General

Our weak identity isn’t an immigrant problem

Six in 10 Canadians couldn’t pass a mock citizenship test; newcomers scored much higher

Our weak identity isn’t an immigrant problemIn an interview in last week’s magazine, Jason Kenney, minister of citizenship, immigration and multiculturalism, ably defended his plans to strengthen the bonds of citizenship in Canada by encouraging immigrants to learn more of the history, values, and languages of our country.

Kenney, one of the bolder members of the Harper cabinet, objects to the notion of Canada as a hotel where people come and go with no abiding commitment to understanding and participating in our national life. He would add some rigour to our citizenship test; dump multicultural programs that subsidize cultural separateness; enhance the employability of newcomers through quicker recognition of foreign credentials.
Little to quarrel with there.

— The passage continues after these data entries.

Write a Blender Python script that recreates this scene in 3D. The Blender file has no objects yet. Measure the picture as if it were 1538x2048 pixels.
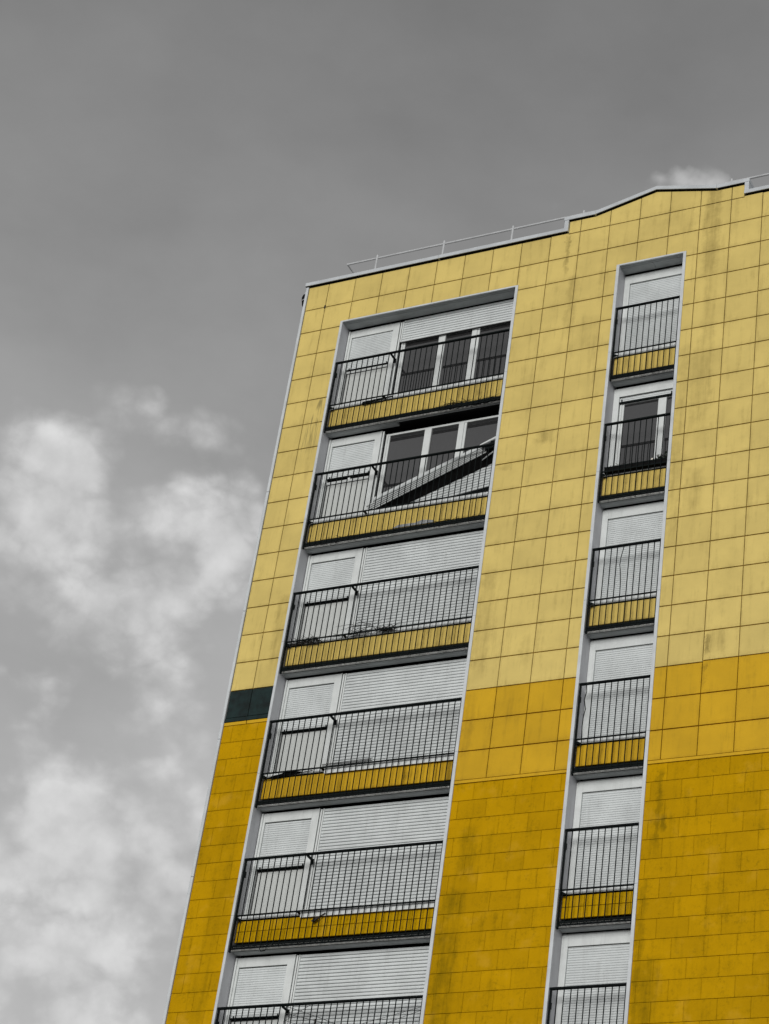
import bpy, math, random
from mathutils import Matrix, Vector
random.seed(7)
S = bpy.context.scene
COL = S.collection

# ------------------------------------------------------------------ camera
U = 0.6                       # height of one facade panel (m)
A = 1.0257952                 # panel width / panel height
ZT = 30.645583                # height of panel joint 0 above the ground
cam = bpy.data.cameras.new("camera")
cam.sensor_fit = 'HORIZONTAL'
cam.sensor_width = 36.0
cam.lens = 106.54
cam.clip_start = 0.1
cam.clip_end = 5000
co = bpy.data.objects.new("camera", cam)
COL.objects.link(co)
R_ = (0.893588852, 0.429122346, 0.131730690)
U_ = (0.144357036, -0.552588279, 0.820857624)
B_ = (0.425041185, -0.714492971, -0.555733556)
co.matrix_world = Matrix(((R_[0], U_[0], B_[0], 20.194997), (R_[1], U_[1], B_[1], -30.315872),
                          (R_[2], U_[2], B_[2], 1.6), (0, 0, 0, 1)))
S.camera = co

# ------------------------------------------------------------------ light, exposure
SUN_EL, SUN_AZ = math.radians(13), math.radians(172)      # azimuth clockwise from +Y
S.view_settings.view_transform = 'Standard'
S.view_settings.look = 'None'
S.view_settings.exposure = 0.25
S.view_settings.gamma = 1.0
S.view_settings.use_curve_mapping = False
sun = bpy.data.lights.new("sun", 'SUN')
sun.energy = 1.45
sun.angle = math.radians(28)
sun.color = (1.0, 0.985, 0.96)
so = bpy.data.objects.new("sun", sun)
COL.objects.link(so)
sd = Vector((math.sin(SUN_AZ) * math.cos(SUN_EL), math.cos(SUN_AZ) * math.cos(SUN_EL), math.sin(SUN_EL)))
so.rotation_euler = (-sd).to_track_quat('-Z', 'Y').to_euler()
so.location = (10, -40, 60)

S.cycles.max_bounces = 5
S.cycles.diffuse_bounces = 3
S.cycles.glossy_bounces = 3
W = bpy.data.worlds.new("World")
S.world = W
W.use_nodes = True


class NT:
    """tiny helper to write node graphs"""
    def __init__(s, tree):
        s.t = tree
        s.t.nodes.clear()

    def n(s, typ, **kw):
        nd = s.t.nodes.new(typ)
        for k, v in kw.items():
            setattr(nd, k, v)
        return nd

    def put(s, sock, v):
        if isinstance(v, bpy.types.NodeSocket):
            s.t.links.new(v, sock)
        elif v is not None:
            if sock.type == 'RGBA' and not hasattr(v, '__len__'):
                v = (v, v, v, 1)
            if sock.type == 'RGBA' and len(v) == 3:
                v = (*v, 1)
            sock.default_value = v

    def m(s, op, a, b=None, c=None, clamp=False):
        nd = s.n('ShaderNodeMath', operation=op, use_clamp=clamp)
        for i, v in enumerate((a, b, c)):
            s.put(nd.inputs[i], v)
        return nd.outputs[0]

    def vm(s, op, a, b=None):
        nd = s.n('ShaderNodeVectorMath', operation=op)
        s.put(nd.inputs[0], a)
        s.put(nd.inputs[1], b)
        return nd.outputs['Value'] if op == 'DOT_PRODUCT' else nd.outputs[0]

    def rng(s, v, a, b, c=0.0, d=1.0, smooth=True):
        nd = s.n('ShaderNodeMapRange', interpolation_type='SMOOTHSTEP' if smooth else 'LINEAR', clamp=True)
        for i, x in enumerate((v, a, b, c, d)):
            s.put(nd.inputs[i], x)
        return nd.outputs[0]

    def noise(s, vec, scale, detail=4, rough=0.5, dist=0.0):
        nd = s.n('ShaderNodeTexNoise')
        s.put(nd.inputs['Vector'], vec)
        nd.inputs['Scale'].default_value = scale
        nd.inputs['Detail'].default_value = detail
        nd.inputs['Roughness'].default_value = rough
        nd.inputs['Distortion'].default_value = dist
        return nd.outputs[0]

    def mix(s, f, a, b, mode='MIX'):
        nd = s.n('ShaderNodeMix', data_type='RGBA', blend_type=mode)
        s.put(nd.inputs['Factor'], f)
        s.put(nd.inputs[6], a)
        s.put(nd.inputs[7], b)
        return nd.outputs[2]


# sky: clear-sky radiance turned grey (the photograph keeps only the yellow), with grey-white clouds
w = NT(W.node_tree)
geo = w.n('ShaderNodeTexCoord').outputs['Generated']
D = w.vm('NORMALIZE', geo)
sky = w.n('ShaderNodeTexSky', sky_type='NISHITA')
sky.sun_disc = False
sky.sun_elevation = SUN_EL
sky.sun_rotation = SUN_AZ
sky.dust_density = 2.0
bw = w.n('ShaderNodeRGBToBW')
w.t.links.new(sky.outputs[0], bw.inputs[0])
sep = w.n('ShaderNodeSeparateXYZ')
w.t.links.new(D, sep.inputs[0])
el = sep.outputs[2]
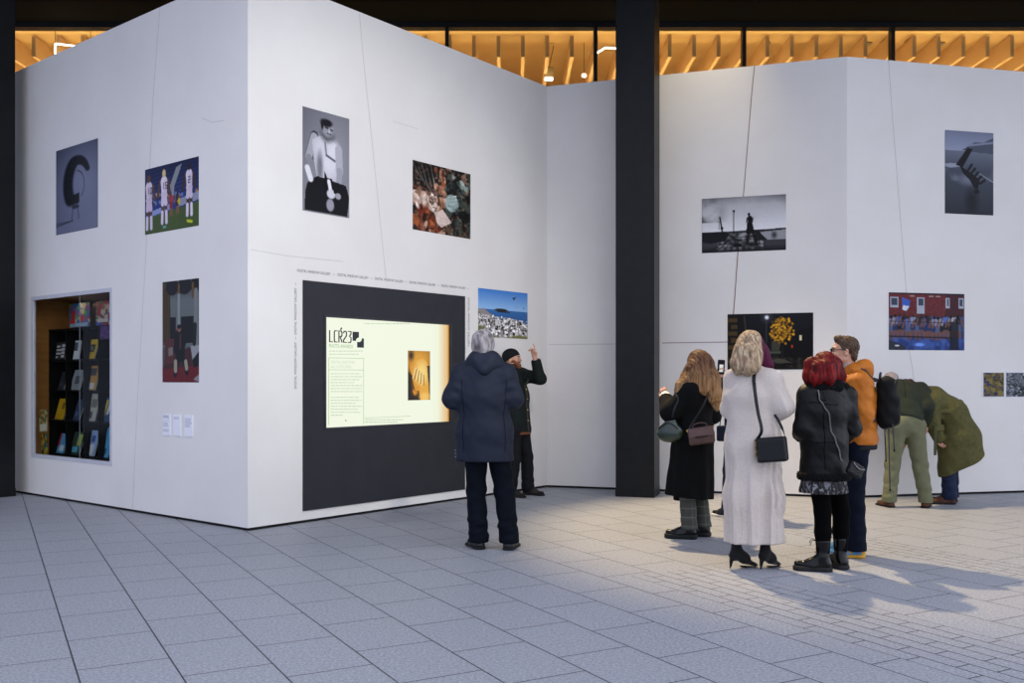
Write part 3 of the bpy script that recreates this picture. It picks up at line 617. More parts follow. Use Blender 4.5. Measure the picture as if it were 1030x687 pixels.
# 10 crowd by red brick houses
q = (893.9, 294.2, 351.8, 969.8, 295.6, 352.6); P = Paint(*cv(WR, q), '6b3036'); P.grad(0, .42, '713339', '6a3238'); P.put(np.clip((P.noise(30, 2, 2) - .4) * 3, 0, 1) * (P.v < .4) * .4, '8a4a48'); P.put((P.v < .03) * 1., '2a2d38'); P.poly(((.75, .03), (1, .03), (1, .42), (.75, .42)), '4a2a36', .8)
for x, w in ((.02, .11), (.37, .1), (.75, .05), (.92, .07)): P.poly(((x, .08), (x + w, .08), (x + w, .26 if x != .37 else .36), (x, .26 if x != .37 else .36)), 'a9aeb8'); P.poly(((x + .015, .1), (x + w - .015, .1), (x + w - .015, .22), (x + .015, .22)), '4a5564')
for x in (.28, .53, .62): P.line(x, .06, x + .05, .06, .01, 'a89a94')
P.poly(((.17, .08), (.28, .14), (.27, .24), (.23, .32), (.18, .3)), '4a6cb4'); P.poly(((.185, .22), (.27, .24), (.23, .32), (.18, .3)), 'c8cdd8'); P.poly(((0, .42), (1, .42), (1, .78), (0, .76)), '3d4c70'); P.put((P.v > .4) * np.clip((P.noise(14, 7, 3) - .4) * 3, 0, 1) * .6, '55689a'); P.poly(((0, .76), (1, .76), (1, 1.01), (0, 1.01)), '32487c'); P.put((P.v > .78) * np.clip((P.noise(9, 9, 3) - .45) * 3, 0, 1) * .6, '5f7fc0'); r = np.random.RandomState(5)
for i in range(17):
    x = .04 + .055 * i + r.uniform(-.012, .012); P.person(x, .36 + r.uniform(0, .05), .42, ('8f98ac', '2b2f3c', '5d78b8', 'a9adb6', '1b1d25', '4c62a0')[r.randint(6)], ('23262f', '5f6a86', '2e3f6a')[r.randint(3)], '7d5c52', ('1b1614', '4a3526')[r.randint(2)], None, 1.25)
P.line(0, .76, .85, .78, .012, '23262c'); P.line(0, .5, .95, .52, .006, '33394a'); P.poly(((0, .82), (.12, .87), (.24, .96), (.2, 1.0), (0, 1.0)), '3a3f4a'); P.ell(.11, .92, .03, .015, 'c8ccd4'); P.ell(.4, .9, .06, .03, '7ea0e0', .4); P.poly(((.8, .5), (.92, .5), (.92, 1), (.8, 1)), '15161d', .8)
hang(WR, q, P.texture(.12), 'photo_print', 'colour print of a crowd in blue before red brick houses, above the bending pair')
# 11, 12 two small prints with white margins
def bordered(P, m=.05):
    b = max(2, int(m * P.w)); P.a[:b] = P.a[-b:] = lin('dcdde2'); P.a[:, :b] = P.a[:, -b:] = lin('dcdde2'); return P
q = (988, 374, 399.7, 1010.3, 374, 399.7); P = Paint(96, 112, '6e6440'); n = P.noise(9, 5, 4); P.put(np.clip((n - .42) * 6, 0, 1), '8c8052'); P.put(np.clip((P.noise(10, 8, 3) - .55) * 7, 0, 1), '4a4470'); P.put(np.clip((P.noise(12, 2, 3) - .6) * 7, 0, 1), '33332c')
hang(WR, q, bordered(P), 'photo_print', 'small white-bordered print of yellow and purple heather, right of the bending pair', d=.006)
q = (1010.8, 374, 399.7, 1034, 374, 399.8); P = Paint(96, 112, '70747c'); n = P.noise(10, 3, 4); P.put(np.clip((n - .45) * 6, 0, 1), '3a3d42'); P.put(np.clip((P.u * .6 + P.v - 1.) * 4, 0, 1) * .7, '2e3134'); P.put(np.clip((P.noise(16, 6, 3) - .6) * 7, 0, 1), 'a9adb6')
hang(WR, q, bordered(P), 'photo_print', 'small white-bordered print of grey rock, cut by the right edge of the photo', d=.006)

# three caption cards
M_CARD = mat('caption_card', 'dfe0e8', 'e6e7ee', .5, 4); M_CTEXT = mat('caption_text_grey', 'a9abba', 'b0b2c0', .6, 4)
for q, lab, rows in (((164.4, 416.6, 437.8, 172, 416.6, 438), 'white caption card left of two others below the seated-figure print', ((.06, .2, 5), (.3, .34, 1), (.4, .62, 5), (.72, .85, 3))),
                     ((174.9, 417, 438.2, 182.2, 417, 438.4), 'white caption card in the middle of three below the seated-figure print', ((.12, .26, 3),)),
                     ((186.1, 417.6, 438.8, 194.4, 417.6, 439.2), 'white caption card right of two others below the seated-figure print', ((.16, .6, 9),))):
    t0, t1, h0, h1 = WL.rect(q); w, h = t1 - t0, h1 - h0
    o = tag(MB().box((w / 2, h / 2, .004), (w, h, .008)).build('caption_card', M_CARD), lab, 'caption card', 'caption cards on the left wall'); o.matrix_world = WL.M(t0, h0, .0005)
    mb = MB(); r = np.random.RandomState(3)
    for a, b, n in rows:
        for i in range(n): 
            y = h * (1 - a - (b - a) * i / max(1, n)); l = w * r.uniform(.6, .84); mb.box((w * .08 + l / 2, y, .0084), (l, h * .022, .0006))
    mb.build('caption_lines', M_CTEXT, o)
# ================================================================= LETTERING, SCREEN, WINDOW DISPLAY, LIGHT
def text_mesh(txt, name='lettering', bold=0.):
    cu = bpy.data.curves.new('t', 'FONT'); cu.body = txt; cu.size = 1; cu.resolution_u = 2; cu.offset = bold; cu.extrude = .012
    o = bpy.data.objects.new('t', cu); C.objects.link(o); bpy.context.view_layer.update()
    dg = bpy.context.evaluated_depsgraph_get(); me = bpy.data.meshes.new_from_object(o.evaluated_get(dg)); bpy.data.objects.remove(o); bpy.data.curves.remove(cu)
    me.name = name; n = len(me.vertices); co = np.empty(n * 3, np.float32); me.vertices.foreach_get('co', co); co = co.reshape(-1, 3)
    lo, hi = co.min(0), co.max(0); co[:, 0] = (co[:, 0] - lo[0]) / (hi[0] - lo[0]); co[:, 1] /= .69; co[:, 2] = (co[:, 2] - lo[2]) / (hi[2] - lo[2] + 1e-9)
    me.vertices.foreach_set('co', co.ravel()); me.update(); return me      # width 1, cap height 1, depth 1
def text_on(wall, txt, t0, h0, w, h, m, parent, o=.0004, d=.0006, ang=0., name='lettering', bold=0.):
    me = text_mesh(txt, name, bold); ob = mk(name, me, m, None)
    M = wall.M(t0, h0, o) @ Matrix.Rotation(ang, 4, 'Z') @ Matrix.Diagonal((w, h, d, 1)); me.transform(M)
    if parent is not None: ob.parent = parent; me.transform(parent.matrix_world.inverted())
    return ob
bpy.context.view_layer.update()
M_VINYL = mat('dark_vinyl', '27282d', '2b2c31', .55, 5, bump=.04); M_LETTER = mat('lettering_grey', '4a4b55', '53545e', .6, 5)
PHR = 'DIGITAL WINDOW GALLERY'
ta, ha = WF.px(298.9, 273.3); tb, hb = WF.px(473.6, 291.5); step = (tb - ta) / 5
for i in range(5):
    text_on(WF, PHR, ta + i * step, ha + (hb - ha) * i / 5, step * .82, .027, M_LETTER, wf, name='lettering'); text_on(WF, '–', ta + (i + .88) * step, ha + (hb - ha) * (i + .88) / 5, step * .055, .030, M_LETTER, wf, name='lettering')
tl, hl = WF.px(298.3, 391); _, hl2 = WF.px(298.3, 282); st = (hl2 - hl) / 2
for i in range(2):
    text_on(WF, PHR, tl, hl + i * st, st * .86, .027, M_LETTER, wf, ang=math.pi / 2); text_on(WF, '–', tl, hl + (i + .91) * st, st * .05, .03, M_LETTER, wf, ang=math.pi / 2)
tr, hr = WF.px(470.6, 299.5); _, hr2 = WF.px(470.6, 349)
text_on(WF, PHR, tr, hr, hr - hr2, .030, M_LETTER, wf, ang=-math.pi / 2)

# black surround with the lit screen
q = (304.3, 281.7, 514, 467, 298.2, 492.2); t0, t1, h0, h1 = WF.rect(q)
sur = thing('screen_surround', 'large matt black panel around the lit screen on the front wall', 'display panel', WF.P((t0 + t1) / 2, h0, 0))
so = np.array(sur.location); s0, s1, g0, g1 = WF.rect((325, 317.3, 431.3, 453.6, 325.4, 426)); k0, k1, j0, j1 = WF.rect((327, 319, 429.4, 451.2, 327, 424.6))
mb = MB()
for a, b, c, d in ((t0, s0, h0, h1), (s1, t1, h0, h1), (s0, s1, h0, g0), (s0, s1, g1, h1)): WF.slab(mb, a, b, c, d, .0005, .014)
mb.build('panel', M_VINYL, sur, off=so)
mb = MB()
for a, b, c, d in ((s0, k0, g0, g1), (k1, s1, g0, g1), (k0, k1, g0, j0), (k0, k1, j1, g1)): WF.slab(mb, a, b, c, d, .0005, .022)
mb.build('screen_frame', mat('screen_bezel', '2b2b2f', '343439', .35, 6), sur, off=so, bevel=.002)
P = Paint(220, int(220 * (j1 - j0) / (k1 - k0)), 'eff5e0'); P.grad(.90, 1.0, 'eff5e0', 'd8962e', 'u'); 
P.a[P.u > .985] = lin('cf8c2a'); P.put(np.clip((P.u - .84) * 6, 0, 1) * .35 * (P.u < .985), 'ecd79a')
me = pic_mesh('screen', P, k1 - k0, j1 - j0, .004); scr = mk('screen', me, print_mat('screen_light', 1.0), None); scr.parent = sur
bpy.context.view_layer.update(); Ms = sur.matrix_world.inverted() @ WF.M(k0, j0, .001); scr.matrix_basis = Ms; bpy.context.view_layer.update()
M_INK = mat('screen_ink', '33363c', '33363c', .7, 4, emit=.0); M_INKG = mat('screen_ink_green', '8fa67c', '8fa67c', .7, 4, emit=.5); M_INKP = mat('screen_ink_pale', 'aab59a', 'aab59a', .7, 4, emit=.55)
def scr_rect(x0, y0, x1, y1, m, name, off=.0052, d=.0006, par=None):
    a, b = WF.px(x0, y0, .001); c, e = WF.px(x1, y1, .001)
    mb = WF.slab(MB(), a, c, e, b, off, off + d); o = mb.build(name, m, None); o.parent = scr; o.data.transform(scr.matrix_world.inverted()); return o
def scr_boxes(L, m, name, off=.0052):
    mb = MB()
    for x0, y0, x1, y1 in L:
        a, b = WF.px(x0, y0, .001); c, _ = WF.px(x1, y0, .001); _, e = WF.px(x0, y1, .001); WF.slab(mb, a, c, e, b, off, off + .0006)
    o = mb.build(name, m, None); o.parent = scr; o.data.transform(scr.matrix_world.inverted()); return o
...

The problem with Kenney’s initiative isn’t its substance but its limited application. The “massive civic illiteracy” Kenney identifies is just that: massive. It is a general problem, not an immigrant problem, and trying to address it through immigration policy risks turning a mostly worthwhile program into an adventure in scapegoating the newcomers.

How massive is our civic illiteracy?

For starters, Canadians can’t be bothered to vote. The last election recorded the lowest voter turnout in our history.

Nor do we understand how our government works. The various parliamentary and constitutional issues raised by the Dion coalition last December caused mass confusion, with many Canadians mistaking normal political gamesmanship for an attempted coup.

What’s more, six in 10 Canadians who answered a Dominion Institute survey in 2007 were incapable of passing a mock examination that mirrored the citizenship test—basic questions of Canadian history, politics, culture and geography. The funny thing about that survey was that when the same questions were asked of immigrants, only 30 per cent failed.

(Another Dominion Institute poll on the defining symbols of Canada found that immigrants and the general population both ranked the maple leaf and hockey as first and second. It was Order of Canada recipients who in the same survey put Frederick Banting and Old Quebec City on top, with hockey in 20th place, below even the Canadarm.)

As for the erosion of Canadian values, it has been mostly an inside job. Take, for instance, our fundamental freedoms of religion and speech. Legislators, social scientists and the courts have been hacking away at these for decades now. We’re at a point where speaking one’s faith, laughing at religious pomposity, and challenging the political implications of a belief system can land one before the authorities (and those same authorities can bring life-altering sanctions without regard to traditional rules of evidence and due process). Immigrants didn’t accomplish all that.

Kenney knows as well as anyone the fragility of our “fundamental” values. He has been a stalwart and often lonely champion of human and democratic rights and religious freedoms both domestically and internationally. He was one of the few Canadian politicians to denounce the excesses of our human rights commissions, as well as incitements to hatred and violence recorded at political protests in Canada.

But Kenney doesn’t run his government, only the Immigration Department, and so his initiatives apply only to new Canadians. He will rewrite the citizenship test and subsidize language lessons and in doing so help immigrants—who are already good Canadians—become better Canadians. If he’s lucky that will produce a slight increase in the average level of civic literacy across the land.

But his initiatives will do next to nothing to strengthen support for our political institutions, the rule of law, and basic freedoms. No matter how much pressure we apply on new Canadians to integrate, there will still be old Canadians eager to rend the fabric of our citizenship in misguided efforts at tolerance and accommodation (like Ontario’s aborted attempt to introduce elements of sharia into its legal system).

As for Kenney’s further hope that his reforms will combat radicalization and violence at the margins of specific immigrant communities—good luck. Many of the infamous Toronto 18 terror suspects were Canadian-born, and almost all were products of our public school system who were otherwise well integrated into Canadian life. By all means, stop terror suspects at the border, but beyond that extremism is better fought with criminal and security measures than with flag-waving and language training.

The best outcome for Canada would be for the rest of the Harper government and the opposition to join Kenney’s campaign for more civic engagement and a stauncher citizenship, applying it to new and old Canadians alike. Without that broader engagement, Kenney’s otherwise unobjectionable initiative encourages the notion that our weak national identity and our crumbling values are immigration problems. As the minister himself attests, they are Canadian problems.